The first step in the course of procedure in criminal causes is the apprehension of the person or persons charged with having committed a crime; and this is usually brought about by procuring a warrant from a magistrate or other proper court if there is reasonable evidence to authorize an arrest. Statutes exist in the several states covering this subject.

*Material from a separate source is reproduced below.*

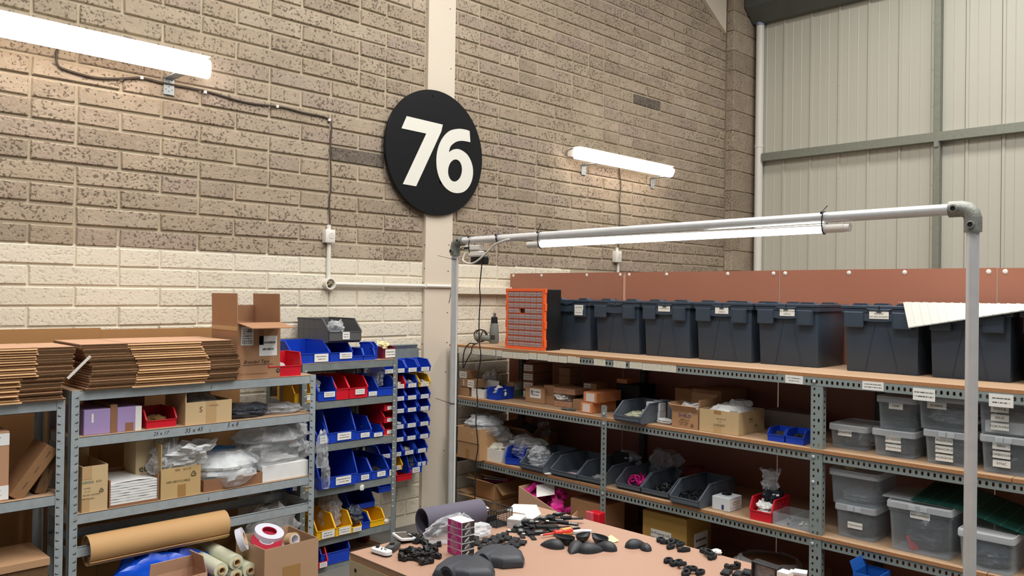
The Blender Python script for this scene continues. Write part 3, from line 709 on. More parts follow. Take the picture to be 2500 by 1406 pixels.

But the law does not require that a warrant shall be procured in the first instance in every case. By the common law as well as by statute, it is not only the right but the duty of any private person, or peace officer who is present and sees a felony committed, to arrest the felon forthwith to prevent his escape.1

There is another species of arrest wherein both officer and private men are concerned, and that is upon a hue and cry raised upon a felony committed. This is the old common law process of pursuing with horn and with voice all felons and such as have dangerously wounded another.2

But before a private person is authorized to make an arrest without a warrant it must appear that a felony was in fact committed.3

But an officer having reasonable grounds to believe that a person has committed a felony may arrest without a warrant, though the crime was not committed in his presence.4

1 4 Blackstone Com., 293; Long vs. State, 12 Ga., 293. 2 4 Blackstone Com., 293.

3 Holley vs. Mix, 3 Wend., (N. Y.), 360; Dodds vs. Board, 43 Ill., 95.